One in ten UK homeowners plan to use their finances on home improvements rather than moving, according to Together.
Households say a key driver behind this move, among 17% of borrowers, is the need for homes that are more energy efficient and cheaper to run, says a report by the specialist lender, which comes against a backdrop of the rising take up of second charge loans.
It adds that “rising interest rates has dampened appetites for new home purchases this year”, as the Bank of England has hiked interest rates ten times to 4% in little over a year, says the firm’s Opportunities in Challenging Times study.
Second charge lending last year hit £1.71bn, a 45% increase from 12 months ago, according to the latest industry data from Loans Warehouse.
The moves come as second charge lending jumped by 56% since 2016, with 90% of this funding valued at £190,000 or greater.
Households who plan to make home improvements expect to spend £12,200 on average on renovations.
However, the report points out that many borrowers and not aware of using a second charge loan as a finance option.
It says that 63% of households plan to use savings to cover renovation costs, 8% plan to take out a personal or unsecured loan, while 5% will remortgage.
Together head of personal finance intermediary sales James Briggs says: “While the cost-of-living and fears around rising interest rates may threaten and cause some homeowners will property ambitions to pause plans, there is clearly still a healthy appetite for new purchases this year.
“And, while some may not move into new homes, we are seeing a trend for homeowners planning to spend on home improvements on their current properties.
“That being said, the reliance on people’s savings and additional loans may cause undue stress when keeping up with existing bills and repayment costs — all of which could hamper plans later down the line.
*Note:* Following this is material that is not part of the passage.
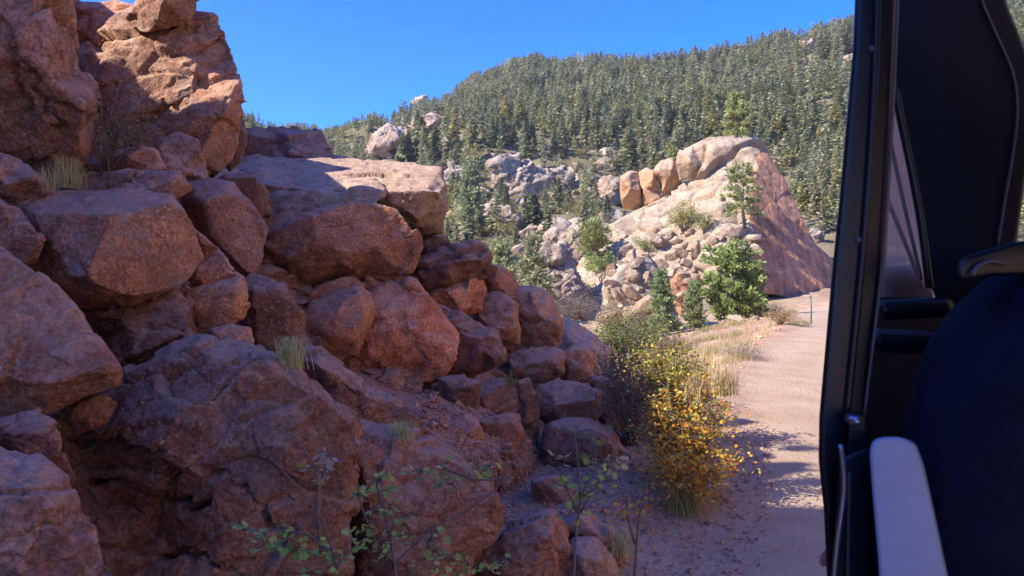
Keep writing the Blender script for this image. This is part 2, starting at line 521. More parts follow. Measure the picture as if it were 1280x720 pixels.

“There is a real risk of homeowners overlooking the value of second charge mortgages which can offer a simple route to unlocking further equity to fund these renovation projects without them having to resort to unsecured borrowing via a personal loan.
“Second charge loans are not widely available through mainstream lenders, and many may not have ever heard of them, so it may be worth potential borrowers speaking to an adviser who has access to specialist mortgage products like these.”
Together’s research was conducted by data group Opinium between 3 January and 6 January among 2,000 UK adults.